# Exercise aim:
In the entries below, which lines run from the one containing "Write the bpy" to the one containing "from mathutils import"? Copy exactly those lines, ends included, and no others.

# Information given:

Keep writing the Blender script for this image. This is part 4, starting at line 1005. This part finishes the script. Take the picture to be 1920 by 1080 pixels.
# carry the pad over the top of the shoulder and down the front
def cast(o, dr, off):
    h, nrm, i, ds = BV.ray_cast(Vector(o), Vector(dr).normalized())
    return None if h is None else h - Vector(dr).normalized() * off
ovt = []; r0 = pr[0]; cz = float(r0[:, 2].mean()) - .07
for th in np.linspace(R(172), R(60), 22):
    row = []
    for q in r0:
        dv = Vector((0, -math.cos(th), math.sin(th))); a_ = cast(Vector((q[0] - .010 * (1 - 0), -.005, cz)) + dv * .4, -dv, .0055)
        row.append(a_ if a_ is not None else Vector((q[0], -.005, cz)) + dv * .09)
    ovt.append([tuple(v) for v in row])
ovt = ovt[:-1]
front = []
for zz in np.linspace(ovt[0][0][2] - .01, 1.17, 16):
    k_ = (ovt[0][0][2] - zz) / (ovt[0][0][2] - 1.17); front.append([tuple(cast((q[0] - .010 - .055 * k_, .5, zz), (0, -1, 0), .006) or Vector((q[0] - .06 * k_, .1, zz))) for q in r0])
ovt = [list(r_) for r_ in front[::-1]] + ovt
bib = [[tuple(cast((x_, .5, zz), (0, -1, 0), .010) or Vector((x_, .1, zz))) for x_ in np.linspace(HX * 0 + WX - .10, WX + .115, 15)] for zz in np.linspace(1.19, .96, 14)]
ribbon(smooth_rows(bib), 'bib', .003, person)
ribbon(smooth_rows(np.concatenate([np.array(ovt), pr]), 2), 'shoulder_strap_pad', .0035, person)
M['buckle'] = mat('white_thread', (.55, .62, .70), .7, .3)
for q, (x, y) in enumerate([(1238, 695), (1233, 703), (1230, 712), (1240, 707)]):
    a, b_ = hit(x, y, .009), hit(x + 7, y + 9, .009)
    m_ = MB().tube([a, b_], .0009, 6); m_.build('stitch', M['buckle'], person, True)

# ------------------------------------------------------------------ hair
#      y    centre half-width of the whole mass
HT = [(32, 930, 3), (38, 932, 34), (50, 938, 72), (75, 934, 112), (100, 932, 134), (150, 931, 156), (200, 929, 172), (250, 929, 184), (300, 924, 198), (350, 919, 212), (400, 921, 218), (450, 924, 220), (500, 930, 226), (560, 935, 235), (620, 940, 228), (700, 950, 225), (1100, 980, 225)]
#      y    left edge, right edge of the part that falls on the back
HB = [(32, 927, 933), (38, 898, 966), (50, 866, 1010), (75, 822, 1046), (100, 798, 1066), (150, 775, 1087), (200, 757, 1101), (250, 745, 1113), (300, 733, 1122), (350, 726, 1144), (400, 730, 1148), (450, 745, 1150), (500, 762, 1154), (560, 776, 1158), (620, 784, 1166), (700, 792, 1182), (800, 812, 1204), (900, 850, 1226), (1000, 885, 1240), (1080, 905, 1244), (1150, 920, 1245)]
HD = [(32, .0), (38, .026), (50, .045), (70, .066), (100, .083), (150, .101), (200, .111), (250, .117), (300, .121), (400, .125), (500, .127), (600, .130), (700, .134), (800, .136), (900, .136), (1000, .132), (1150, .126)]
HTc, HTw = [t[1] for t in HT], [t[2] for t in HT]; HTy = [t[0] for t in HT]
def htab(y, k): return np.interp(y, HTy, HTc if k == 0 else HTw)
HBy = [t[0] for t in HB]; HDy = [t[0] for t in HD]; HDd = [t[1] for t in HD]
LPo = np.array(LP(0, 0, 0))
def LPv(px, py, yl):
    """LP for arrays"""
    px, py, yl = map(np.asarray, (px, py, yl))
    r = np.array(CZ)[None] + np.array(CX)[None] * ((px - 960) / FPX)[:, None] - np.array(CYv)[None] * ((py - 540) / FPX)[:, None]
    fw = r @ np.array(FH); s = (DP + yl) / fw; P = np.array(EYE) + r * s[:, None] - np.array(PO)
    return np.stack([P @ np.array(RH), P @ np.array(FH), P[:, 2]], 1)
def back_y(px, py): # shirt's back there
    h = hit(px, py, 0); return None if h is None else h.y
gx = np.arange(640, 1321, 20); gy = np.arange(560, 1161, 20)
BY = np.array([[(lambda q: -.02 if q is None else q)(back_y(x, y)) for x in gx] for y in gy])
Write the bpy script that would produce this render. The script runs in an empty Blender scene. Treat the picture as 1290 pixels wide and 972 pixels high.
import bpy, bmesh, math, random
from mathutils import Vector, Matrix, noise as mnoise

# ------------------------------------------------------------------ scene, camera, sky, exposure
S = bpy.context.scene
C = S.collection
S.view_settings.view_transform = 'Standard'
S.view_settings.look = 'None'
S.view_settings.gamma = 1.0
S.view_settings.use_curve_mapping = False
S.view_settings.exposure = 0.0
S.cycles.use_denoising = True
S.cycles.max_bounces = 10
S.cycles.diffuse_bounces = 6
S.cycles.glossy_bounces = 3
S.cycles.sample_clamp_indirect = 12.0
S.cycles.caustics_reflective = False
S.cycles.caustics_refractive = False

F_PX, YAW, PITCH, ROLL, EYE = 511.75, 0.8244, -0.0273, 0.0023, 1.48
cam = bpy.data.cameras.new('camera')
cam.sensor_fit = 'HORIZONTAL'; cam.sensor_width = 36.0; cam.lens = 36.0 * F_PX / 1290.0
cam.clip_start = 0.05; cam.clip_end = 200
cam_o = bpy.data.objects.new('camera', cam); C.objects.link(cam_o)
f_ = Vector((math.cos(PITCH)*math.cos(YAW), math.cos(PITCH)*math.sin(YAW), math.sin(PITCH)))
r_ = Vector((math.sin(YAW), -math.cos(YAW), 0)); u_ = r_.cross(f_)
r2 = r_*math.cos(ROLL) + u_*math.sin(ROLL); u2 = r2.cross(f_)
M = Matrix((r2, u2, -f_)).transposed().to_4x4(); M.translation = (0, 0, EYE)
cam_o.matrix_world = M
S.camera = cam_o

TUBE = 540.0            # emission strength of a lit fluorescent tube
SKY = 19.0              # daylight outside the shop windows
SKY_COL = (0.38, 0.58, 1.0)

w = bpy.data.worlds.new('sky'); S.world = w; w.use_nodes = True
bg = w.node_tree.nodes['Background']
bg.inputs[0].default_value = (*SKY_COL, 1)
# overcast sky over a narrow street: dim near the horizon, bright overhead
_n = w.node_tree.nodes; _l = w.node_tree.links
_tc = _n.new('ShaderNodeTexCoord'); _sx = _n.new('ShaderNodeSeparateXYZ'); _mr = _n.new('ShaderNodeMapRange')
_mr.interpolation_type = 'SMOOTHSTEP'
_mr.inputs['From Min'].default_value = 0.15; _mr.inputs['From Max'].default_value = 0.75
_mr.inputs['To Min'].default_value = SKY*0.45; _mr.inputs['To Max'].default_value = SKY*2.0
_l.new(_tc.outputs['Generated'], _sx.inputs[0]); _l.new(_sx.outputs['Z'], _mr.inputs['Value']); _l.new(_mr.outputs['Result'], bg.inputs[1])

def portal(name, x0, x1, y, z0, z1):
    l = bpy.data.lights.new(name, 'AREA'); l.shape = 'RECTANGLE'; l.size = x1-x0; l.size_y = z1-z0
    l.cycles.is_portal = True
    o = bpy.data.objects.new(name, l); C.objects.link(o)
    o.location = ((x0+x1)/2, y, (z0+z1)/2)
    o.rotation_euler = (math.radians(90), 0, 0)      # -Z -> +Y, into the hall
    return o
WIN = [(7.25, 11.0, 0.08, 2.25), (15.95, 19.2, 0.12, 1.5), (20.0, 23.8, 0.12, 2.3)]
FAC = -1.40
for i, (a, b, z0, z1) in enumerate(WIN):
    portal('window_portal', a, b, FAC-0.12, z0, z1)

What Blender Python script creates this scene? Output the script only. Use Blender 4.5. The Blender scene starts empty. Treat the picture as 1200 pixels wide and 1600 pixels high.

# Result below:
Write the bpy script that would produce this render. The script runs in an empty Blender scene. Treat the picture as 1290 pixels wide and 972 pixels high.
import bpy, bmesh, math, random
from mathutils import Vector, Matrix, noise as mnoise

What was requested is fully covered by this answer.